Psalm 65:4

Blessed is the one you choose and bring near, to dwell in your courts! We shall be satisfied with the goodness of your house, the holiness of your temple!


Devotional Thoughts

By David Wilkerson

Where is the church in the midst of chaos? It is full of religious activity but it is mostly flesh. That is tragic, because our Lord always has a remedy for a world in chaos. A time-tested remedy he has used for generations to wake up his dead, backslidden church, it is simply this: God raises up chosen men and women.

Our Lord uses individuals to respond to a world in crisis. First, he supernaturally transforms them and then he calls them to a life of total submission to his will. These God-touched servants are best described in Psalm 65:4: “Blessed is the man You choose, and cause to approach You, that he may dwell in Your courts.”

In short, God calls such a servant apart and there, in the Lord’s awesome presence, the servant is given God’s mind — a divine call. Suddenly, his soul is filled with an urgency and he emerges with a God-given word, ready to walk in spiritual authority.

Biblical history reveals this pattern again and again. Time after time, God’s people rejected him and turned to idols, adopting heathen practices. And in every case, God raised up a godly servant: a judge, a prophet, a righteous king.

Samuel is one such example.
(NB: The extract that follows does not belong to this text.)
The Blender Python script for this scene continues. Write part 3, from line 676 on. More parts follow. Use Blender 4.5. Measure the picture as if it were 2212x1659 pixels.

He chided Israel, “When they forgot the Lord their God, He sold them into the hand of [their enemies] … Then they cried out to the Lord, and said, ‘We have sinned, because we have forsaken the Lord’” (1 Samuel 12:9-10).

Such God-touched servants became God’s instruments of deliverance. They were able to discern the times and because they knew God’s heart, the Lord used them as his oracles.

Today God is calling many to come up out of the busyness of life and into a pursuit of his presence. “Those who wait on the Lord shall renew their strength” (Isaiah 40:31).

Have you experienced this divine urge to commune with the Lord in a deeper way? He wants us to spend time with him in quiet worship, waiting to hear his voice.